**Short problem:**
Extract the lines from the start through the line that holds "COL = scene.collection", both included, omitting all images.

**Given material:**
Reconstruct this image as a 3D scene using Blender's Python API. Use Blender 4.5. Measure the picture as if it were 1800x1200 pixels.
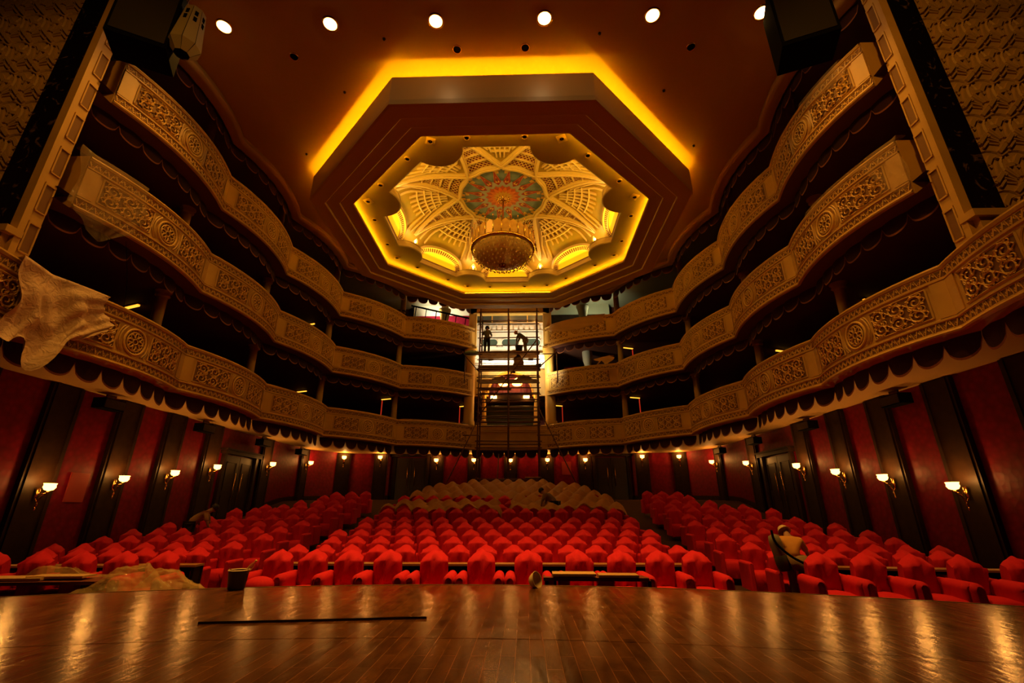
import bpy, bmesh, math, random
from mathutils import Vector, Matrix
random.seed(7)
PI = math.pi
R = math.radians
sin, cos = math.sin, math.cos
for _o in list(bpy.data.objects):
    bpy.data.objects.remove(_o)
scene = bpy.context.scene
COL = scene.collection

# ---------------------------------------------------------------- camera
E = 1.15                                   # eye height above the stage boards; the stage top is z = 0
cd = bpy.data.cameras.new('camera')
cam = bpy.data.objects.new('camera', cd)
COL.objects.link(cam)
cam.location = (0.82, 0, E)
cam.rotation_euler = (R(90 + 20.0), 0, R(1.5))
cd.lens = 16
cd.sensor_width = 36
cd.clip_start = 0.05
cd.clip_end = 200
scene.camera = cam
# ---------------------------------------------------------------- world, exposure
w = bpy.data.worlds.new('world')
scene.world = w
w.use_nodes = True
w.node_tree.nodes['Background'].inputs[0].default_value = (0.004, 0.0015, 0.0008, 1)
w.node_tree.nodes['Background'].inputs[1].default_value = 0.15
vs = scene.view_settings
vs.view_transform = 'Standard'
vs.look = 'None'
vs.exposure = 0.0
vs.gamma = 1
vs.use_curve_mapping = False
scene.cycles.max_bounces = 5
scene.cycles.diffuse_bounces = 3
scene.cycles.glossy_bounces = 3
scene.cycles.transmission_bounces = 4
scene.cycles.transparent_max_bounces = 10
scene.cycles.sample_clamp_indirect = 4
scene.cycles.use_light_tree = True
scene.cycles.caustics_reflective = False
scene.cycles.caustics_refractive = False

WARM = (1.0, 0.44, 0.055)
AMBER = (1.0, 0.40, 0.04)
YEL = (1.0, 0.54, 0.006)
WHITE = (1.0, 0.92, 0.66)

def lamp(name, kind, loc, energy, color, size=0.1, rot=(0, 0, 0), spot=None, blend=0.6, size_y=None, shape=None):
    l = bpy.data.lights.new(name, kind)
    l.energy = energy
    l.color = color
    if kind == 'AREA':
        l.size = size
        if size_y:
            l.shape = 'RECTANGLE'
            l.size_y = size_y
    else:
        l.shadow_soft_size = size
    if kind == 'SPOT':
        l.spot_size = R(spot)
        l.spot_blend = blend
    o = bpy.data.objects.new(name, l)
    o.location = loc
    o.rotation_euler = rot
    COL.objects.link(o)
    return o

# the six ceiling downlights over the stage edge
SPOTX = (-7.05, -4.2, -1.4, 1.45, 4.25, 7.05)
for i, x in enumerate(SPOTX):
    lamp('downlight_beam', 'SPOT', (x, 8.3, E + 11.93), 900 if abs(x) > 6 else 2500, WARM, 0.12, (0, 0, 0), 104 if abs(x) > 6 else 68, 1.0)
# unseen fill lamps added high over the stage to light its side walls
for x in (-4.0, 4.0):
    lamp('stage_fill_light', 'SPOT', (x, 1.0, 12.2), 520 if x < 0 else 800, AMBER, 0.25, (Vector((2.2 * x, 7.3, 8.5)) - Vector((x, 1.0, 12.2))).to_track_quat('-Z', 'Y').to_euler(), 75, 0.9)

# ---------------------------------------------------------------- materials
MATS = {}
def mat(name, col, rough=0.5, metal=0.0, emis=None, estr=0.0, bump=None, var=None, spec=0.5, sheen=0, coat=0):
    """principled; bump=(scale, strength); var=(scale, colour2) noise-mixed second colour"""
    m = bpy.data.materials.new(name)
    m.use_nodes = True
    nt = m.node_tree
    b = nt.nodes['Principled BSDF']
    b.inputs['Base Color'].default_value = (*col, 1)
    b.inputs['Roughness'].default_value = rough
    b.inputs['Metallic'].default_value = metal
    b.inputs['Specular IOR Level'].default_value = spec
    if sheen:
        b.inputs['Sheen Weight'].default_value = sheen
    if coat:
        b.inputs['Coat Weight'].default_value = coat
        b.inputs['Coat Roughness'].default_value = 0.15
    if emis:
        b.inputs['Emission Color'].default_value = (*emis, 1)
        b.inputs['Emission Strength'].default_value = estr
    tc = nt.nodes.new('ShaderNodeTexCoord')
    if var:
        n = nt.nodes.new('ShaderNodeTexNoise')
        n.inputs['Scale'].default_value = var[0]
        n.inputs['Detail'].default_value = 5
        nt.links.new(tc.outputs['Object'], n.inputs['Vector'])
        cr = nt.nodes.new('ShaderNodeValToRGB')
        cr.color_ramp.elements[0].position = 0.35
        cr.color_ramp.elements[1].position = 0.68
        cr.color_ramp.elements[0].color = (*col, 1)
        cr.color_ramp.elements[1].color = (*var[1], 1)
        nt.links.new(n.outputs[0], cr.inputs[0])
        nt.links.new(cr.outputs[0], b.inputs['Base Color'])
    if bump:
        n = nt.nodes.new('ShaderNodeTexNoise')
        n.inputs['Scale'].default_value = bump[0]
        n.inputs['Detail'].default_value = 4
        nt.links.new(tc.outputs['Object'], n.inputs['Vector'])
        bp = nt.nodes.new('ShaderNodeBump')
        bp.inputs['Strength'].default_value = bump[1]
        bp.inputs['Distance'].default_value = 0.03
        nt.links.new(n.outputs[0], bp.inputs['Height'])
        nt.links.new(bp.outputs[0], b.inputs['Normal'])
    MATS[name] = m
    return m

cream = mat('cream_plaster', (0.68, 0.42, 0.09), 0.55, var=(1.5, (0.58, 0.35, 0.07)))
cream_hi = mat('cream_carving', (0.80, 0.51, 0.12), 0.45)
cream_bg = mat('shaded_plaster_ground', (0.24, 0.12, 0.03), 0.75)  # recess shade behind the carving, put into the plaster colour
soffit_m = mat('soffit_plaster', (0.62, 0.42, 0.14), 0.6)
ceil_m = mat('ceiling_plaster', (0.50, 0.31, 0.09), 0.75, bump=(60, 0.05))
drop_m = mat('ceiling_drop_plaster', (0.55, 0.32, 0.11), 0.42)
plate_m = mat('ceiling_plate_plaster', (0.50, 0.34, 0.15), 0.55)
gold = mat('gold_plaster', (0.56, 0.35, 0.03), 0.45, metal=0.15, var=(2.0, (0.42, 0.32, 0.04)))
rib_m = mat('pale_rib_plaster', (0.80, 0.57, 0.20), 0.45)
maroon = mat('maroon_paint', (0.22, 0.02, 0.02), 0.6)
wood_dark = mat('dark_walnut', (0.034, 0.016, 0.007), 0.5, spec=0.2, var=(6, (0.020, 0.009, 0.004)))
black_m = mat('black_box', (0.004, 0.0035, 0.003), 0.95, spec=0.03)
dark_red = mat('dark_red_wallcovering', (0.12, 0.009, 0.008), 0.8)
carpet = mat('dark_carpet', (0.05, 0.012, 0.008), 0.9, bump=(90, 0.3))
brass = mat('brass', (0.85, 0.50, 0.16), 0.25, metal=1.0)
steel = mat('rusty_steel_tube', (0.16, 0.065, 0.035), 0.55, metal=0.4, var=(9, (0.09, 0.035, 0.02)))
plank_m = mat('scaffold_plank', (0.40, 0.24, 0.12), 0.8, var=(4, (0.22, 0.12, 0.06)))
velvet = mat('dark_red_velvet', (0.035, 0.003, 0.003), 0.9)
fringe_m = mat('gold_red_fringe', (0.30, 0.10, 0.03), 0.7)
grey_paint = mat('grey_window', (0.10, 0.11, 0.09), 0.3)
white_p = mat('white_plaster', (0.82, 0.76, 0.62), 0.55)
greenish = mat('pale_green_plaster', (0.50, 0.50, 0.36), 0.6)
bulb_m = mat('lit_bulb', (1, 0.8, 0.5), 0.5, emis=(1.0, 0.44, 0.085), estr=75)
spot_m = mat('lit_lens', (1, 0.8, 0.5), 0.5, emis=(1.0, 0.62, 0.25), estr=45)
shade_m = mat('lit_glass_shade', (1, 0.8, 0.5), 0.4, emis=(1.0, 0.42, 0.07), estr=11)
strip_m = mat('cove_tube_light', (1, 0.6, 0.1), 0.5, emis=YEL, estr=60)
lunette_m = mat('glowing_yellow_lunette', (0.8, 0.45, 0.03), 0.6, emis=(1.0, 0.46, 0.004), estr=0.9)  # yellow cove light on the lunette, put in as emission
wall_glow_m = mat('red_wall_glow', (0.5, 0.02, 0.01), 0.6, emis=(1.0, 0.05, 0.015), estr=0.38)  # light on the red gallery wall, put in as a glowing strip
batten_m = mat('yellow_batten_light', (1, 0.6, 0.1), 0.5, emis=(1.0, 0.50, 0.04), estr=1.6)

# red damask wall covering
def damask():
    m = mat('red_damask', (0.24, 0.006, 0.010), 0.5, spec=0.25)
    nt = m.node_tree
    b = nt.nodes['Principled BSDF']
    tc = nt.nodes.new('ShaderNodeTexCoord')
    v = nt.nodes.new('ShaderNodeTexVoronoi')
    v.inputs['Scale'].default_value = 7
    nt.links.new(tc.outputs['Object'], v.inputs['Vector'])
    n = nt.nodes.new('ShaderNodeTexNoise')
    n.inputs['Scale'].default_value = 2.2
    nt.links.new(tc.outputs['Object'], n.inputs['Vector'])
    mx = nt.nodes.new('ShaderNodeMix')
    mx.data_type = 'RGBA'
    mx.inputs[6].default_value = (0.26, 0.002, 0.024, 1)
    mx.inputs[7].default_value = (0.15, 0.0015, 0.013, 1)
    nt.links.new(v.outputs[0], mx.inputs[0])
    nt.links.new(mx.outputs[2], b.inputs['Base Color'])
    bp = nt.nodes.new('ShaderNodeBump')
    bp.inputs['Strength'].default_value = 0.35
    bp.inputs['Distance'].default_value = 0.02
    nt.links.new(v.outputs[0], bp.inputs['Height'])
    nt.links.new(bp.outputs[0], b.inputs['Normal'])
    return m
damask_m = damask()

def fabric(name, col, scale=4.5):
    m = mat(name, col, 0.8, spec=0.2)
    nt = m.node_tree
    b = nt.nodes['Principled BSDF']
    tc = nt.nodes.new('ShaderNodeTexCoord')
    mp = nt.nodes.new('ShaderNodeMapping')
    mp.inputs['Scale'].default_value = (1.6, 1.6, 0.6)
    n = nt.nodes.new('ShaderNodeTexNoise')
    n.inputs['Scale'].default_value = scale
    n.inputs['Detail'].default_value = 3
    n.inputs['Distortion'].default_value = 0.8
    oi = nt.nodes.new('ShaderNodeObjectInfo')
    ad = nt.nodes.new('ShaderNodeVectorMath')
    ad.operation = 'ADD'
    mu = nt.nodes.new('ShaderNodeVectorMath')
    mu.operation = 'SCALE'
    cb = nt.nodes.new('ShaderNodeCombineXYZ')
    for k in range(3):
        nt.links.new(oi.outputs['Random'], cb.inputs[k])
    nt.links.new(cb.outputs[0], mu.inputs[0])
    mu.inputs['Scale'].default_value = 37
    nt.links.new(tc.outputs['Object'], ad.inputs[0])
    nt.links.new(mu.outputs[0], ad.inputs[1])
    nt.links.new(ad.outputs[0], mp.inputs['Vector'])
    nt.links.new(mp.outputs[0], n.inputs['Vector'])
    bp = nt.nodes.new('ShaderNodeBump')
    bp.inputs['Strength'].default_value = 0.45
    bp.inputs['Distance'].default_value = 0.03
    nt.links.new(n.outputs[0], bp.inputs['Height'])
    nt.links.new(bp.outputs[0], b.inputs['Normal'])
    return m
seat_red = fabric('red_seat_cover', (0.60, 0.013, 0.036))

def sheet_material(name, col, alpha, rough=0.35):
    m = bpy.data.materials.new(name)
    m.use_nodes = True
    nt = m.node_tree
    b = nt.nodes['Principled BSDF']
    b.inputs['Base Color'].default_value = (*col, 1)
    b.inputs['Roughness'].default_value = rough
    b.inputs['Alpha'].default_value = alpha
    b.inputs['Subsurface Weight'].default_value = 0.0
    tc = nt.nodes.new('ShaderNodeTexCoord')
    n = nt.nodes.new('ShaderNodeTexNoise')
    n.inputs['Scale'].default_value = 6
    n.inputs['Detail'].default_value = 6
    n.inputs['Distortion'].default_value = 1.5
    nt.links.new(tc.outputs['Object'], n.inputs['Vector'])
    bp = nt.nodes.new('ShaderNodeBump')
    bp.inputs['Strength'].default_value = 0.8
    bp.inputs['Distance'].default_value = 0.05
    nt.links.new(n.outputs[0], bp.inputs['Height'])
    nt.links.new(bp.outputs[0], b.inputs['Normal'])
    return m
sheet_m = sheet_material('yellowed_dust_sheet', (0.60, 0.31, 0.07), 0.72, 0.5)
poly_m = sheet_material('clear_plastic_film', (0.75, 0.55, 0.28), 0.20, 0.12)
cloth_m = sheet_material('pale_cloth_sheet', (0.78, 0.55, 0.34), 0.97, 0.6)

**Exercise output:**
Reconstruct this image as a 3D scene using Blender's Python API. Use Blender 4.5. Measure the picture as if it were 1800x1200 pixels.
import bpy, bmesh, math, random
from mathutils import Vector, Matrix
random.seed(7)
PI = math.pi
R = math.radians
sin, cos = math.sin, math.cos
for _o in list(bpy.data.objects):
    bpy.data.objects.remove(_o)
scene = bpy.context.scene
COL = scene.collection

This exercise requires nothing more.